[<prev] [next>] [<thread-prev] [thread-next>] [day] [month] [year] [list]
Message-ID: <20200818134900.GA829964@cmpxchg.org>
Date: Tue, 18 Aug 2020 09:49:00 -0400
From: Johannes Weiner <hannes@...xchg.org>
To: peterz@...radead.org
Cc: Michal Hocko <mhocko@...e.com>, Waiman Long <longman@...hat.com>,
Andrew Morton <akpm@...ux-foundation.org>,
Vladimir Davydov <vdavydov.dev@...il.com>,
Jonathan Corbet <corbet@....net>,
Alexey Dobriyan <adobriyan@...il.com>,
Ingo Molnar <mingo@...nel.org>,
Juri Lelli <juri.lelli@...hat.com>,
Vincent Guittot <vincent.guittot@...aro.org>,
linux-kernel@...r.kernel.org, linux-doc@...r.kernel.org,
linux-fsdevel@...r.kernel.org, cgroups@...r.kernel.org,
linux-mm@...ck.org
Subject: Re: [RFC PATCH 0/8] memcg: Enable fine-grained per process memory
control
On Tue, Aug 18, 2020 at 12:18:44PM +0200, peterz@...radead.org wrote:
> What you need is a feeback loop against the rate of freeing pages, and
> when you near the saturation point, the allocation rate should exactly
> match the freeing rate.
IO throttling solves a slightly different problem.
IO occurs in parallel to the workload's execution stream, and you're
trying to take the workload from dirtying at CPU speed to rate match
to the independent IO stream.
With memory allocations, though, freeing happens from inside the
execution stream of the workload.
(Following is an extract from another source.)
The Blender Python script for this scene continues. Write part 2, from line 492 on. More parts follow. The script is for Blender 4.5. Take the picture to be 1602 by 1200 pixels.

If you throttle allocations, you're
most likely throttling the freeing rate as well. And you'll slow down
reclaim scanning by the same amount as the page references, so it's
not making reclaim more successful either. The alloc/use/free
(im)balance is an inherent property of the workload, regardless of the
speed you're executing it at.
So the goal here is different. We're not trying to pace the workload
into some form of sustainability. Rather, it's for OOM handling. When
we detect the workload's alloc/use/free pattern is unsustainable given
available memory, we slow it down just enough to allow userspace to
implement OOM policy and job priorities (on containerized hosts these
tend to be too complex to express in the kernel's oom scoring system).
The exponential curve makes it look like we're trying to do some type
of feedback system, but it's really only to let minor infractions pass
and throttle unsustainable expansion ruthlessly. Drop-behind reclaim
can be a bit bumpy because we batch on the allocation side as well as
on the reclaim side, hence the fuzz factor there.